Bad News, one of the highlights of the new album, is delivered in a scorching film-noir performance. It begins with a dense maze of drumming from which emerges the slow lope of a swampy blues guitar. The horn section offer a menacing caution — like a warning to get out of a bar before a fight explodes. Irwin Hall’s sax wails and wobbles in trembling, fearful solo like an old drunk — who suddenly finds his voice and testifies to the sky in a clear, pure voice. Meanwhile Melody is reading the riot act in a coolly measured vocal performance and Edwin Livingstone’s bass is stomping through the darkness like a man looking for the exit.

March for Mingus is a showcase for Livingstone, whose upright bass plays rasping, scorched-charcoal smears of sound which set the room buzzing, gradually wrenched into aching musicality. Charles Staab provides carefully judged pointillist cymbal dashes, Melody rolls out a cautionary sermon on the piano and Shareef Clayton lets loose on the trumpet with long, strong, supple lines. There is a rising blaze of horns as Irwin Hall starts playing two saxophones at once, Roland Kirk style. It’s like a summer thunderstorm with Hall providing the lightning. Melody Gardot sings fragmentary, stream-of-consciousness scat, her voice rising in a great ecstatic whoop that propels us into the stratosphere. The song ends on a lonely plantation chant from her, which transforms like the sun rising… which is exactly right…
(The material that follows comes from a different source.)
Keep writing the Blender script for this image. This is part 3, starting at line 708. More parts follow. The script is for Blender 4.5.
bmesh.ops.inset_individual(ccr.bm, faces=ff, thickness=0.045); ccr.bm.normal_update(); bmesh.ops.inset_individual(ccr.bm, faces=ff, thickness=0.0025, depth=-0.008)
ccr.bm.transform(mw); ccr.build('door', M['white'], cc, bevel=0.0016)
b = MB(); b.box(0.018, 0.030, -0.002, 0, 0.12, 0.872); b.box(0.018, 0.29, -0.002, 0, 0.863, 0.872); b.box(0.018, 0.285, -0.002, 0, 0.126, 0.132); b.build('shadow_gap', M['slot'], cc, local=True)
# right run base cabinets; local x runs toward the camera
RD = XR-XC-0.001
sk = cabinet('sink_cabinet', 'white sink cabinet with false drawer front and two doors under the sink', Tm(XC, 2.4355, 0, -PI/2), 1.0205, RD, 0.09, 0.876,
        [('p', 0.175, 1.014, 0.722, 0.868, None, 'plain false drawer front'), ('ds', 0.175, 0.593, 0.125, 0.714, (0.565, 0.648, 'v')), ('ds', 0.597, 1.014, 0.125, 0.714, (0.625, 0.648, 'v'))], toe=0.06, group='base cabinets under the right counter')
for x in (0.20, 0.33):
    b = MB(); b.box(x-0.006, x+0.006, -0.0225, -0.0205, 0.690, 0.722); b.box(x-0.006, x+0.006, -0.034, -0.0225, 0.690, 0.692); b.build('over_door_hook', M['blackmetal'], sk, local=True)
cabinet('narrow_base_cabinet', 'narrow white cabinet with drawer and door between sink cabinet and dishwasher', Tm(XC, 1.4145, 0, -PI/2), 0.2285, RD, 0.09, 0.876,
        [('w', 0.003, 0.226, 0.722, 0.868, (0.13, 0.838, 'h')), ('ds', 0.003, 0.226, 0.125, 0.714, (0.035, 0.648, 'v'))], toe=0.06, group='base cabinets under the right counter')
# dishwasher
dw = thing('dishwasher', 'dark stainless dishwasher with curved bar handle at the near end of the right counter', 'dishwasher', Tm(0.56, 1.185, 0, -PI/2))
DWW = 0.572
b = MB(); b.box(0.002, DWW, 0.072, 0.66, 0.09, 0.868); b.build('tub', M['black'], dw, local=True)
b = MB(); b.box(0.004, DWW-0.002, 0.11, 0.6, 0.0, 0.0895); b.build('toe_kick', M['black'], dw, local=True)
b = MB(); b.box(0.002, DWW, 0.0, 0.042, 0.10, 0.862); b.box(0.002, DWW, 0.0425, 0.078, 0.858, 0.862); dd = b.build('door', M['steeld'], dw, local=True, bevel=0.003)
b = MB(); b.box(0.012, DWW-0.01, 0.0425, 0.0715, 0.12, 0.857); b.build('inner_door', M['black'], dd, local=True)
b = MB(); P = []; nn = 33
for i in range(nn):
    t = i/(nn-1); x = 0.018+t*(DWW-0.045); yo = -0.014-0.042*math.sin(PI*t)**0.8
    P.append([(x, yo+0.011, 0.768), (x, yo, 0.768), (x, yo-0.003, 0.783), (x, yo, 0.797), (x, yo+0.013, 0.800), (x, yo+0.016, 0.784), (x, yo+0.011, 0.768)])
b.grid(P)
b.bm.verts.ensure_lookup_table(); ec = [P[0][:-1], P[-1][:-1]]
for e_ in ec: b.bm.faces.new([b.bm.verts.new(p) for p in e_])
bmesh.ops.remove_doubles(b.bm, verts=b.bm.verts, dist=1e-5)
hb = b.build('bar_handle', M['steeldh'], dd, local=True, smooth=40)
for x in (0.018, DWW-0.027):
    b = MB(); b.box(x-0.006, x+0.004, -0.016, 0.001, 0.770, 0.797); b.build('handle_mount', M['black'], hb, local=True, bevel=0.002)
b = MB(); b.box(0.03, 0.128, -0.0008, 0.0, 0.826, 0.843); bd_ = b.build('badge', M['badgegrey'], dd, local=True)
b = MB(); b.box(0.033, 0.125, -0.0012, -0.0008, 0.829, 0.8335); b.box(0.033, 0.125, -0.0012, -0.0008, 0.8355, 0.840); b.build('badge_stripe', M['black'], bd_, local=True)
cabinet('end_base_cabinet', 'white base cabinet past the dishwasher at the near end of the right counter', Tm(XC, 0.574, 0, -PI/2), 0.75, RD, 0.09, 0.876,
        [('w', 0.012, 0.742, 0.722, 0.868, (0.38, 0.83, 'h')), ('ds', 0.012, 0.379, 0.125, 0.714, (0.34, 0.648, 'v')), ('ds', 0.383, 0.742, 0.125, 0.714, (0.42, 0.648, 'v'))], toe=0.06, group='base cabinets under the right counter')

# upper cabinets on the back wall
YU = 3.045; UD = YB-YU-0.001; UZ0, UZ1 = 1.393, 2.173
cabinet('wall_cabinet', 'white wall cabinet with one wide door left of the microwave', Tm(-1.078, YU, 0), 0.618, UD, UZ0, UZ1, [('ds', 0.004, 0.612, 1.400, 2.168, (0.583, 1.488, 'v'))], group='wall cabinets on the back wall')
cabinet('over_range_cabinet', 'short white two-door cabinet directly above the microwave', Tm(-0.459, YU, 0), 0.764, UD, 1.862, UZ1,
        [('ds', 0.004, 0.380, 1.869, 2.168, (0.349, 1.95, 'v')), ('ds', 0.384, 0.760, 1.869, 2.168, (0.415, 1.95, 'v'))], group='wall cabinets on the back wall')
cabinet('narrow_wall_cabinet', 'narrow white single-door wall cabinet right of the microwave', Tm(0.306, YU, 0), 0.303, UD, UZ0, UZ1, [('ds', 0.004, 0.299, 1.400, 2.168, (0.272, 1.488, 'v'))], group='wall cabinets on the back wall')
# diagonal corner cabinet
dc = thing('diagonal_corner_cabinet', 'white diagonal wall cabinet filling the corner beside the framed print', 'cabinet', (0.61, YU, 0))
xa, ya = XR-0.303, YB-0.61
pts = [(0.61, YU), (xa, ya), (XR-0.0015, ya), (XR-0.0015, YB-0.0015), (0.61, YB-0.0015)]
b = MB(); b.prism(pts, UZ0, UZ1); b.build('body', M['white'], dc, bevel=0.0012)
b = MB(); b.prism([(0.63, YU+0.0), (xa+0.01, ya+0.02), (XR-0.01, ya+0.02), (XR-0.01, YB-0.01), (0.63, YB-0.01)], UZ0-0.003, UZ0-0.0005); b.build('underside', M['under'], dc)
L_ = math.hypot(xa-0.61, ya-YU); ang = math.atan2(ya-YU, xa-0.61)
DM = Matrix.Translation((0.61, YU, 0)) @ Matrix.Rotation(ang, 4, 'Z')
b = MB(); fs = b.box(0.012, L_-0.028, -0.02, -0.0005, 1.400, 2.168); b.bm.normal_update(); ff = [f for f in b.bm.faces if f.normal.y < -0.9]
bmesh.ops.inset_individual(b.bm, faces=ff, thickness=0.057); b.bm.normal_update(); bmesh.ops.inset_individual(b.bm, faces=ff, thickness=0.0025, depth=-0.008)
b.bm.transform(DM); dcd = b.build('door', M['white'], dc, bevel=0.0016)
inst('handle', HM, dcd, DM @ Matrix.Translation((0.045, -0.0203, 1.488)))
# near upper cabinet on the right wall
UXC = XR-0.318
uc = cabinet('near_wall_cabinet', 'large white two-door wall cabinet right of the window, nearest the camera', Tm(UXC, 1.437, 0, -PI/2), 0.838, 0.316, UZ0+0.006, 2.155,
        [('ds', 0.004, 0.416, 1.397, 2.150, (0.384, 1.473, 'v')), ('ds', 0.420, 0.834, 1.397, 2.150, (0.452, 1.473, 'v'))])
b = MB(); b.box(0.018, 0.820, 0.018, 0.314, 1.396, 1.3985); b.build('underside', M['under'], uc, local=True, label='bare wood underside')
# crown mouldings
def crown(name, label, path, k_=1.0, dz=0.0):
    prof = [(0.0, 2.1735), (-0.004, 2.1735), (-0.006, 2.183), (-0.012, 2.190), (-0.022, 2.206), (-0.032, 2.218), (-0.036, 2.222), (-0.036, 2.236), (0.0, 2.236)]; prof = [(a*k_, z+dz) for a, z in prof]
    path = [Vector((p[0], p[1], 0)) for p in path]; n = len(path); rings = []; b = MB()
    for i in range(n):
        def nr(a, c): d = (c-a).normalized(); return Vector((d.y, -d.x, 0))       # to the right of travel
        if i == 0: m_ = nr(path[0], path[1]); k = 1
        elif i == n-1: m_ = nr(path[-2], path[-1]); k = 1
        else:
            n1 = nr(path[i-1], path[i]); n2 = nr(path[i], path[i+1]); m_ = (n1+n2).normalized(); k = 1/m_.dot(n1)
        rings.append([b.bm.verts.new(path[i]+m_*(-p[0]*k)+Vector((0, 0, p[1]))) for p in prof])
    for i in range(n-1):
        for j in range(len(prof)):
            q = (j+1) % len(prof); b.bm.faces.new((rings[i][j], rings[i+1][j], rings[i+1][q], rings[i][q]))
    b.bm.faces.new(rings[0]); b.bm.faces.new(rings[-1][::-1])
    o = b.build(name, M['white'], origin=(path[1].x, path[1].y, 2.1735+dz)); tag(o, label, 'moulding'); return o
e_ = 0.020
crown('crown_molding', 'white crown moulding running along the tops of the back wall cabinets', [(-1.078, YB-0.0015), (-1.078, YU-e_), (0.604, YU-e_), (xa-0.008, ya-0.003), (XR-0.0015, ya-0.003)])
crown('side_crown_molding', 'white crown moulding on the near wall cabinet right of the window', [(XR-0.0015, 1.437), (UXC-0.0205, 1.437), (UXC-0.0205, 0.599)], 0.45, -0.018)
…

Because now it’s Morning Sun. Melody Gardot understands the importance of variation and change of mood, and has elegantly segued into this uplifting and joyous song. The horn section — recently a weapon of war — now wipes our troubled brow with smooth sweeps of sound. Hall gives a tender commentary, James Casey blows ecstatic strains and Sharif Clayton’s muted trumpet plays Miles-style modal phrases and moods. It’s heartfelt, soothing and sustaining, like putting your face out the car window after a storm — into a fresh, rain-sweetened breeze.


Melody Gardot at Pizza Express Dean Street
Photo credit: Roger Thomas


For Baby I’m a Fool the band strips down to just Melody, Mitchell Long and Charles Staab. They create a gentle, floating cloud of sound from which that cathedral-filling voice rings out. The band returns to deliver some raw blues with Sharif Clayton using his mute to play adroit growl trumpet which would have made Cootie Williams proud. He rocks the joint and rips the roof off. Preacherman, which commemorates the murder of Emmett Till is a rumbling Delta blues in which Mitchell Long’s guitar is tremendous and all-enveloping. But Long’s real virtuosity is reserved for his funky, chunky, amazing playing on It Gonna Come, where Sharif Clayton also excels himself, with a great outpouring on his trumpet solo, Livingstone shows what he can do on electric bass, and Devin Greenwood is outstanding as he fills the room with his chiming, skirling Hammond organ.

This was a not-to-be-missed opportunity to see the singer of the century in a club setting.